No entanto, Otto não foi estrela solitária nos dois dias de festa. Logo antes do cantor os suecos do Miike Snow hipnotizaram a audiência com seus sintetizadores e ritmo quebrante, além de um jogo de luzes simples e envolvente. Uma ótima surpresa para os tiozões que esperavam a grande atração da noite. Zé Cafofinho e Suas Correntes também fez uma bela apresentação unindo samba, brega e MPB em doses iguais.
A decepção no teatro ficou com a perfomance da francesa Soko, um crossover de Mallu Magalhães com Lulina cantando músicas que poderiam ter sido escritas por Phoebe Buffay. Vestida com um chapéu de bruxa e uma camisola de tia velha, a cantora protagonizou algo próximo a um sarau de crianças. Constrangedor. Antes, na Sala Cine, a dupla sueca Taxi Taxi! arrebatou corações com seu lo-fi sentimental e o Bemba Trio (BA) botou a galera para mexer as cadeiras.
Se a sexta foi de Otto, o sábado prometia ser dos americanos do Dinosaur Jr. Com um público menor e mais jovem que o dia anterior, a noite começou a esquentar (literalmente) com o ótimo show do Do Amor na Sala Cine. O quarteto carioca provou porque é uma das grandes bandas brasileiras em atividade esbanjando suíngue e alegria. Impressionou ver o público pedindo “Pepeu Baixou em Mim” e “Isso É Carimbó”, está última proporcionando o arrasta-pé dos casais. Um show divertido para agradar multidões.
No teatro, A Banda de Joseph Tourton abriu os trabalhos lançando seu primeiro disco com participação do pianista Vitor Araújo. Jovens talentosos, os meninos passeiam pelo kraut rock, o jazz e o psicodelismo em temas instrumentais etéreos. Para prestar atenção. O Taken By Trees, da Suécia, fez um show fofo e doce demais, um contraponto à performance inebriante de Mad Professor, que encheu a casa de dub intenso, mesmo com a decepção de ter trazido faixas prontas e não mixar quase nada no palco. Perto do fim, Emicida provou porque é incensado como o grande destaque do rap nacional e apontado como uma das revelações atuais. Com rimas precisas e batidas espertas (usar o sampler de “Quero Te Encontrar”, de Claudinho e Buchecha, é coisa de gênio), o paulista ganhou o público.

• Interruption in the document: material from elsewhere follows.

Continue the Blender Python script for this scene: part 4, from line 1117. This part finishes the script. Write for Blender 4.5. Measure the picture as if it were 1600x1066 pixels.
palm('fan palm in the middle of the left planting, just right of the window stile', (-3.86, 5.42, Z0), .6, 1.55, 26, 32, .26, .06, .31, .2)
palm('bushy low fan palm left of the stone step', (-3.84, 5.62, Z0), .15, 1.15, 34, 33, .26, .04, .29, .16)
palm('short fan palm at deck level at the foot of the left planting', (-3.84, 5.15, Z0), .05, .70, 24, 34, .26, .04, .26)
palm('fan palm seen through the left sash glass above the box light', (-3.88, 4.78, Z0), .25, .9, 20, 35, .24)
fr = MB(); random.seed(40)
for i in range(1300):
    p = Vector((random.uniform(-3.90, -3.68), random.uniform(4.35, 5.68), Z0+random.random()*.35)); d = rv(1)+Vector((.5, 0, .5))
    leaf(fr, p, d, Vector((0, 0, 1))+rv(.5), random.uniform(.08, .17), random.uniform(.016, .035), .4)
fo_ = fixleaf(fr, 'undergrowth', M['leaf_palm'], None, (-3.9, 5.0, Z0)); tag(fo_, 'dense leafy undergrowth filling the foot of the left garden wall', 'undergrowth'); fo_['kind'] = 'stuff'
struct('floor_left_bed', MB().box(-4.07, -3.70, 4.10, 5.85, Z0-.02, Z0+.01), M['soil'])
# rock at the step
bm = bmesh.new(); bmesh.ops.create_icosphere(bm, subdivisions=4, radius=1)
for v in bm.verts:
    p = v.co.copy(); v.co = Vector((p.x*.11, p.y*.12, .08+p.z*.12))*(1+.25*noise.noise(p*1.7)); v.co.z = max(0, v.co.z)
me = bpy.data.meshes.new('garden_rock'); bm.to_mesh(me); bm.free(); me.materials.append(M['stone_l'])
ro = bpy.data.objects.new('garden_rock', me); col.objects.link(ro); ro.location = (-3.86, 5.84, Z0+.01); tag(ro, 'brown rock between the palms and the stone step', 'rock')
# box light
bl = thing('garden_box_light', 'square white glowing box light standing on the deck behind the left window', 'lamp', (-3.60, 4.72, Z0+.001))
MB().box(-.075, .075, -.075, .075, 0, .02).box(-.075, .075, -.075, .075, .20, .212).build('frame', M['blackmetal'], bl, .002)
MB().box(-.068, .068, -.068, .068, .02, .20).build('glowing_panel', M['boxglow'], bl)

Mas era o Dinosaur Jr que a plateia queria. Se até então os show do sábado podiam ser vistos tranquilamente sentados nas poltronas laterais, a aglomeração fanática em frente ao palco – que deixou os seguranças de cabelo em pé – era digna de uma casa de show pequena e abarrotada. Clima perfeito para que a lenda do rock independente entrasse no palco.
E o Dinosaur Jr não decepcionou. Com um som nítido e absurdamente alto – bateria à frente com os três alinhados, três amplificadores de baixo e seis de guitarra – J Mascis, Lou Barlow e Emmett Murph dispensaram firulas e apresentaram rock n’ roll direto em seu estado puro. Com uma luz branca chapada e permanente no palco, os três pouco falaram com o público. Não precisava. Imerso em seu mundo particular, Mascis solava com perfeição milimétrica enquanto Barlow parecia ter uma ligação espiritual com seu baixo. Poucas vezes a expressão “estuprar os ouvidos” pode ser usada com tamanha precisão de forma positiva. Ao final da apresentação, não foram poucas as pessoas que classificaram a noite como uma das melhores da vida.

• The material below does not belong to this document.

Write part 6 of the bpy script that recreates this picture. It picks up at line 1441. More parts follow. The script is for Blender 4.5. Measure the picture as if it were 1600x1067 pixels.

O No Ar Coquetel Molotov é talvez o melhor festival independente do Brasil. Com curadoria meticulosa, une boas e novas apostas com nomes consagrados da música distribuídos em uma programação concisa e não cansativa. Com seu “jardim” circular, o Centro de Convenções da UFPE é um espaço agradável e proporciona atrações interessantes paralelas aos shows, como um estúdio para que o público faça jams que fica lotado quase o tempo inteiro.

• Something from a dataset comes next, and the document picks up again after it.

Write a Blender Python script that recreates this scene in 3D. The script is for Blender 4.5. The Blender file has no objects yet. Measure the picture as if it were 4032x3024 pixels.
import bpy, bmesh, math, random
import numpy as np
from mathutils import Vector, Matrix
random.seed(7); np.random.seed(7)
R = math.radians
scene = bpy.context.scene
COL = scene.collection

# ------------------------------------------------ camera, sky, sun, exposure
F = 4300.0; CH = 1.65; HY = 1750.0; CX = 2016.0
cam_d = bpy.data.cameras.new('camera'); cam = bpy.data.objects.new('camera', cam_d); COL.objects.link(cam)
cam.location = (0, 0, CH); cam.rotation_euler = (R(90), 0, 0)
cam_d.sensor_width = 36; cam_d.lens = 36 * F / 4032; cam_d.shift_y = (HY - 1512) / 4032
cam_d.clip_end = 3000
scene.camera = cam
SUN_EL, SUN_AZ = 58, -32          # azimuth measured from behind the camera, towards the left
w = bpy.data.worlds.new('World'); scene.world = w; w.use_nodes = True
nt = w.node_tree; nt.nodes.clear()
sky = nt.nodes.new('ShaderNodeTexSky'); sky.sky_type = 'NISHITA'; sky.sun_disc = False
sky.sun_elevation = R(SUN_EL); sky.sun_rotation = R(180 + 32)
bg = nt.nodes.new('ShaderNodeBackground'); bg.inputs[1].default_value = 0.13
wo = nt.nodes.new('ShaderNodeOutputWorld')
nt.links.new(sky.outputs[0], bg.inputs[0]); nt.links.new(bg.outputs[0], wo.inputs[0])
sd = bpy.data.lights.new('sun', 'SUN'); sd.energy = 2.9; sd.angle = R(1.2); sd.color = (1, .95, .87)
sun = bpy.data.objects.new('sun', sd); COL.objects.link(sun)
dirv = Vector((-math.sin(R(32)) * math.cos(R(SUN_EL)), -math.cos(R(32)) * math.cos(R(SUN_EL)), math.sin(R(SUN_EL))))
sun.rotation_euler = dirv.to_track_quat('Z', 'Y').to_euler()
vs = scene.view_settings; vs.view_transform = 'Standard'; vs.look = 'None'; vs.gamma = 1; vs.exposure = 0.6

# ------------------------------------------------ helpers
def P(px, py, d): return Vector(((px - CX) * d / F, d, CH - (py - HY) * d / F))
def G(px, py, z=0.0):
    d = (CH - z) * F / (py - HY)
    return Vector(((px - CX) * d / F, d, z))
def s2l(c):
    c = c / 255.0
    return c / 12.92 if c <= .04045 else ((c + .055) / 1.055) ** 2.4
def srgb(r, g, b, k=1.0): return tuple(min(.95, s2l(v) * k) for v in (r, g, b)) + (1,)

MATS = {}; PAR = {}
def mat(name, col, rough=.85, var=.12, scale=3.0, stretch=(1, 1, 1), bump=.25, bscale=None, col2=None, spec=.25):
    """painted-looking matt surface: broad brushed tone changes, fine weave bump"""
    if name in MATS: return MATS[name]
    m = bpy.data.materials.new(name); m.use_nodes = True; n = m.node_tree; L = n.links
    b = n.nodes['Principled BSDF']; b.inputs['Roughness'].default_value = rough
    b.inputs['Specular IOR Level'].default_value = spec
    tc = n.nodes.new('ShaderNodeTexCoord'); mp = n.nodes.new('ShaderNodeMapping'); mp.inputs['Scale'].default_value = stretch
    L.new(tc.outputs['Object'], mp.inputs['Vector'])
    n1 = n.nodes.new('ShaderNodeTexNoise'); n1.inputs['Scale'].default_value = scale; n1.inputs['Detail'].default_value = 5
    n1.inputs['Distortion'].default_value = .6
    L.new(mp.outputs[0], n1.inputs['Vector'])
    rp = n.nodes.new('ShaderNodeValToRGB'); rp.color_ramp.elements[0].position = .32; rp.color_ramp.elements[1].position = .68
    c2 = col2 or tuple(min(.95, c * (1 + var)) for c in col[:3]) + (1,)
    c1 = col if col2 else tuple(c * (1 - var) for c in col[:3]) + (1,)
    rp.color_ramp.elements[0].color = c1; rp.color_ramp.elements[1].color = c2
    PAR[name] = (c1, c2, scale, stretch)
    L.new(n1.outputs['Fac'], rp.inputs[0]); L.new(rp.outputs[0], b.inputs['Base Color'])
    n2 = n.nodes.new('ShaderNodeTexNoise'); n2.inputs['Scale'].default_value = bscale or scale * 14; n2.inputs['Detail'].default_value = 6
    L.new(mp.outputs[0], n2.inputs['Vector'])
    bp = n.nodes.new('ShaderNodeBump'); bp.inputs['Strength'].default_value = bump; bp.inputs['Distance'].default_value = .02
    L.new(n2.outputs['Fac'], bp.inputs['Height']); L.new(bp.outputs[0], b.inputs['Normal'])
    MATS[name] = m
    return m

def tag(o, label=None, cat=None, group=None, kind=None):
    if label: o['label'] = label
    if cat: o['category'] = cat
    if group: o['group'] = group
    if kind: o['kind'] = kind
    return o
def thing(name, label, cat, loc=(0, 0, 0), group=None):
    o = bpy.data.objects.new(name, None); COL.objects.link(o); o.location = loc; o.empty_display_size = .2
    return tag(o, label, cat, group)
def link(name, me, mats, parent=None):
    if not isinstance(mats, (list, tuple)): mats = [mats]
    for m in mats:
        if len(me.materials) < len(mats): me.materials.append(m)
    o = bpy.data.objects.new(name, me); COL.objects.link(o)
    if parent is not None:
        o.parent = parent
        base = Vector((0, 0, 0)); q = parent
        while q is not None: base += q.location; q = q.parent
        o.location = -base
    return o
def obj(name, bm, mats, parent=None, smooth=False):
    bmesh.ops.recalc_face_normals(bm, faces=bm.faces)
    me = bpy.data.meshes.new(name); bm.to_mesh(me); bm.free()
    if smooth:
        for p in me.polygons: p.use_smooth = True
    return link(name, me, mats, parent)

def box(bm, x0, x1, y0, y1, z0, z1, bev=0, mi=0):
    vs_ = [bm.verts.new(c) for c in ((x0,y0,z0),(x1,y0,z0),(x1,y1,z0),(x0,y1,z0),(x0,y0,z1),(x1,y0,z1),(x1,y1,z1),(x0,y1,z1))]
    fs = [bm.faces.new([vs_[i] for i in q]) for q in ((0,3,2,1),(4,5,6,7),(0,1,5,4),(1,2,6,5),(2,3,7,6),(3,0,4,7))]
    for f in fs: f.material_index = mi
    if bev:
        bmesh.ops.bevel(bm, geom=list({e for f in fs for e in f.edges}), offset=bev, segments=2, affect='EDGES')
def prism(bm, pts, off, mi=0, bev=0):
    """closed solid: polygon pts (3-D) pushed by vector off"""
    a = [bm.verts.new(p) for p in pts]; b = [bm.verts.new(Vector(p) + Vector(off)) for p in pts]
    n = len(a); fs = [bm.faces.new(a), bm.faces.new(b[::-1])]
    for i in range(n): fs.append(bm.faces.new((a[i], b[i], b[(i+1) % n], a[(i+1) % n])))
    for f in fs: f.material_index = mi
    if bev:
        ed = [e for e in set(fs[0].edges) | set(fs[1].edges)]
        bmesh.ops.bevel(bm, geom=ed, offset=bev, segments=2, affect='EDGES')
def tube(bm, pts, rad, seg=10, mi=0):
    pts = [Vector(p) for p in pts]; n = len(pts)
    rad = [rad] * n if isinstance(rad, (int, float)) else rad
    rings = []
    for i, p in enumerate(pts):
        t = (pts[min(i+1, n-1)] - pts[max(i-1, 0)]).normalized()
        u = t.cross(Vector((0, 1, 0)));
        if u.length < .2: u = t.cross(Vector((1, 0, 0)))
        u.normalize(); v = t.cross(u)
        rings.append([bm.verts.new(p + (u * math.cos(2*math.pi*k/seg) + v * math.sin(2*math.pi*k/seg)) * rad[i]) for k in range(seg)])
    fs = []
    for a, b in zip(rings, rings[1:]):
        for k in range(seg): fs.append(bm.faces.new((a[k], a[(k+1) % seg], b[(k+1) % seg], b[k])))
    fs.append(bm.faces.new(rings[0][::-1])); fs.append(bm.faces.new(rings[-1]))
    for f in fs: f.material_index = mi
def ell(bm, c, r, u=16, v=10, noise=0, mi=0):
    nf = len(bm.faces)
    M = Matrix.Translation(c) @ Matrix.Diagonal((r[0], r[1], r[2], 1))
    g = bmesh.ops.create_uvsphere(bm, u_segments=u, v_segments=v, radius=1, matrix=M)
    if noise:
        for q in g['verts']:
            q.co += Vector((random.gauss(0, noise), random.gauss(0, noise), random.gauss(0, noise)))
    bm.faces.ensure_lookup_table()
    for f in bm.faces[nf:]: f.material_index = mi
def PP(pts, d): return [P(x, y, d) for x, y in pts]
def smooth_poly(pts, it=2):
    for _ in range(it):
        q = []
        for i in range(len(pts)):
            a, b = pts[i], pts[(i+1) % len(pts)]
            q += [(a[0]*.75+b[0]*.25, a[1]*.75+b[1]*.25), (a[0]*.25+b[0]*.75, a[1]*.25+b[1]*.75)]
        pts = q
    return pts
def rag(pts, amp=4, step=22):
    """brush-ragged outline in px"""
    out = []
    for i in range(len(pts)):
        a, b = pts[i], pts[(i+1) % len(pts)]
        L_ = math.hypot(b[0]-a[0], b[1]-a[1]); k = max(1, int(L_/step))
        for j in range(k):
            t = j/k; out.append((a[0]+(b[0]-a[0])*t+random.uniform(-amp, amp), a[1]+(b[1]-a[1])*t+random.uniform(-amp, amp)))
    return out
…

Não dá, porém, para creditar o sucesso apenas à organização. O público pernambucano é peça fundamental na equação. O mangue beat e o Abril Pro Rock criaram uma tradição de boa música na cidade que fica nítida no comportamento durante o festival. Não à toa Recife abriga hoje três grandes eventos de música independente: além do No Ar e do já citado APR, o Rec Beat é parte importante do carnaval multicultural da cidade. A renovação de gerações de artistas de qualidade da cidade também é prova disso, numa linha evolutiva de Mundo Livre e Nação Zumbi a Joseph Tourton, passando pelo Mombojó. A impressão de fora é que Recife respira e respeita a cultura. “Não queria ter vindo ao mundo em lugar nenhum, mas agradeço por ter nascido aqui”, disse Otto em certo momento do show. Faz sentido.
*******
Tiago Agostini é jornalista e assina o blog A Balada do Louco. O Scream & Yell viajou a convite da produção do evento. Veja mais fotos do No Ar Coquetel Molotov 2010 aqui.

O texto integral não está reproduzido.